En el perímetro del potencial votante demócrata Kamala Harris ya había conseguido en dos meses hacer creíble su candidatura. Era la condición necesaria para poder ganar en noviembre. Pero condición necesaria, no es condición suficiente. Con el voto potencialmente demócrata a priori no se ganan unas elecciones. Es preciso ampliar el perímetro y conseguir que entren en él un porcentaje significativo de electores sin preferencia política definida. 

El debate con Donald Trump suponía la posibilidad de abrir la puerta para ampliar dicho perímetro. No solo superando al candidato republicano con el lenguaje verbal y con el lenguaje corporal, sino superando la imagen que hasta ese momento tenía la sociedad americana de ella. 

Kamala Harris tenía que aspirar a dejar de ser vista como el mal menor, para pasar a ser la candidata adecuada para que la sociedad americana pasara página y dejara atrás la anomalía que ha supuesto que un presunto delincuente haya podido ser presidente de los Estados Unidos en 2016 y que un delincuente condenado como tal esté disputando la presidencia en 2024.   

Merezco ser presidenta de los Estados Unidas por mí misma. No por ser mejor que Donald Trump, sino porque tengo la aptitud para dirigir el país. La aptitud para que cualquier ciudadano o ciudadana, sea demócrata o sea republicano o ni lo uno ni lo otro, pueda sentirse orgulloso de quien ocupa la presidencia de los Estados Unidos.

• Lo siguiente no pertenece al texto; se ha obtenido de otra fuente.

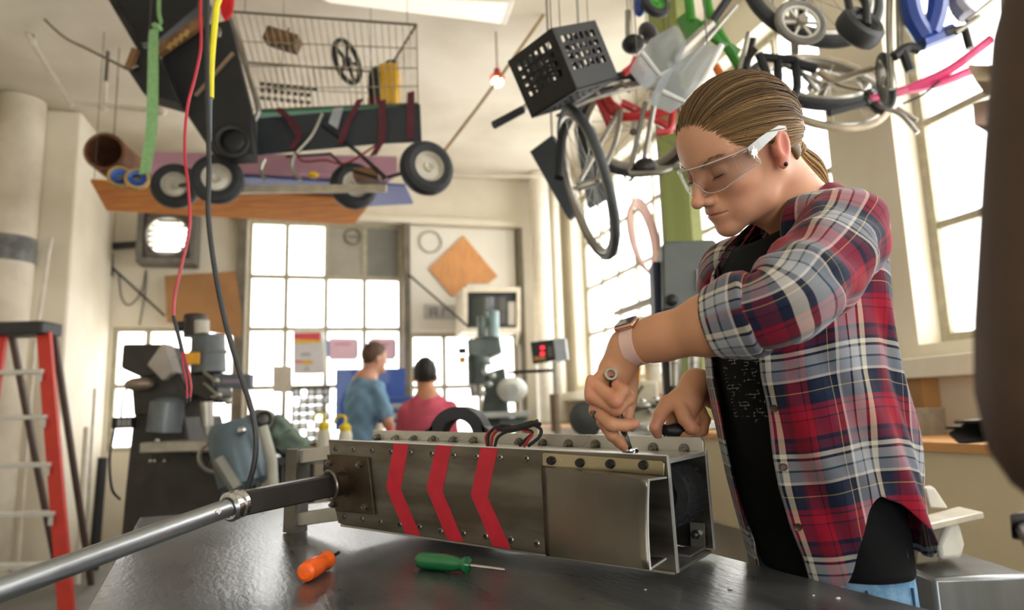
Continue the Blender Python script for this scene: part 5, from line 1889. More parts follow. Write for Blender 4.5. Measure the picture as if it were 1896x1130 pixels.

En ese camino es en el que ha situado Kamala Harris la campaña. La sociedad americana tiene que poder sentirse orgullosa de quien la dirige, pero también de quien la representa frente al resto del mundo. Eso es lo que tenía que demostrar en el debate con Donald Trump. Y es lo que demostró. 

La incógnita ha quedado despejada. Ahora hay que ganar las elecciones.